Two Mourning Doves Ask Me to Mourn with Them

I took this picture to show my mom where we had moved to. I left out the yellowed, dead parts of the plants.

I took this picture to show my mom where we had moved to. I left out the yellowed, dead parts of the plants.

I live in hot, dry Southern Arizona where cactus and other succulents thrive. They, of course, have their own type of beauty, but they tend to stick and prick and people say that the Teddy Bear Cholla will reach out and grab you!

When we moved to a new apartment in January, there was a huge group of what I think are spiky green yucca plants to the left of the walkway. Many of the spikes were yellowed or brown , it was hard to see the individual plants and one of them had grown into the pathway to the door and regularly stuck us. I asked if it could be trimmed back and was told a few weeks later that they planned, instead, to move the plant in order to save it’s beautiful, balanced shape. ‘Perfect,’ I thought.

 

 

New and improved neatness

New and improved neatness

Last Thursday morning landscapers came, dug out its rootball to move it and trimmed back what I know now were only two other plants. “Yay,” I said and thanked them profusely. It looks awesome–no dead stuff before our front door and window (bad Feng Shui)–and nothing to stick us when we walk by.

Thursday afternoon I saw a bunch of twigs and some larger, dried leaves on our front door step. ‘Hunh,’ I thought. ‘I guess the wind blew them in.’

By Friday morning, there was a good-sized collection of twigs and though I did note that they were very similar in size, I didn’t yet understand. I picked them up and put them on the dirt near the plants. Two Mourning Doves came off the roof and flapped their wings very near my head.

Twigs appearing on front door step.

Twigs appearing on front door step.

The light bulb goes off. ‘Ohhh, these are twigs to build a bird’s nest.’ I looked in the direction they had flown and said, “You know, you can’t build a nest on our front door step. It’s not safe here.” Saturday morning the twigs were back with even more of them. I sent my ‘unsafe place’ thought again and put the twigs back on the dirt.
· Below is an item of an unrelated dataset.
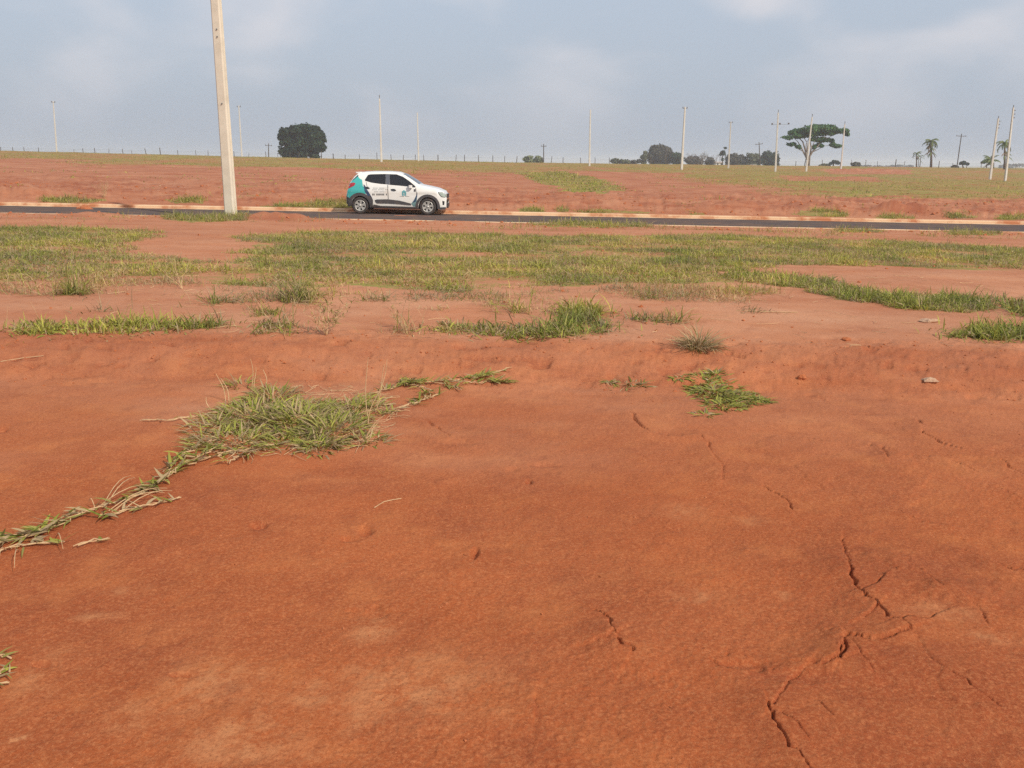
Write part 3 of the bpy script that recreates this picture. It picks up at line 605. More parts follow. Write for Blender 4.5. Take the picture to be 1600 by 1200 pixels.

Later, I’m inside working on a collage when it comes to me: They had a nest in those bushes, probably in some of the dried and dead spikes that were removed–and they want me to know it. They wanted me to know that what I was celebrating had hurt them. I went outside later and sent them my sincere apology. I explained that I hadn’t known their nest was there and that I now understand that what represented dead energy to me can make a good home for critters. (Mother Nature always knows best, always uses everything for something and always makes new life from what has died.)

The Mourning Doves stopped moving twigs onto the door step as soon as I understood.

About the dove as a totem, from ANIMAL SPEAK by Ted Andrews, “The dove is a ground feeder, reflective of keeping contact with Mother Earth and the creative possibilities of the feminine energies on earth. The brood of the dove consists of two eggs. Two is the traditional number for the feminine and creative energies. The voice of the dove is the rain song. Out of its mourning, it invokes new waters of life. It reminds us that no matter what our our life conditions, new waters and new life are possible.”

Mourning Dove, Cabin Lake Viewing Blinds, Deschutes National Forest, Near Fort Rock, Oregon. Image courtesy of Wikipedia

Mourning Dove, Cabin Lake Viewing Blinds, Deschutes National Forest, Near Fort Rock, Oregon. Image courtesy of Wikipedia

God bless your next brood, my friends.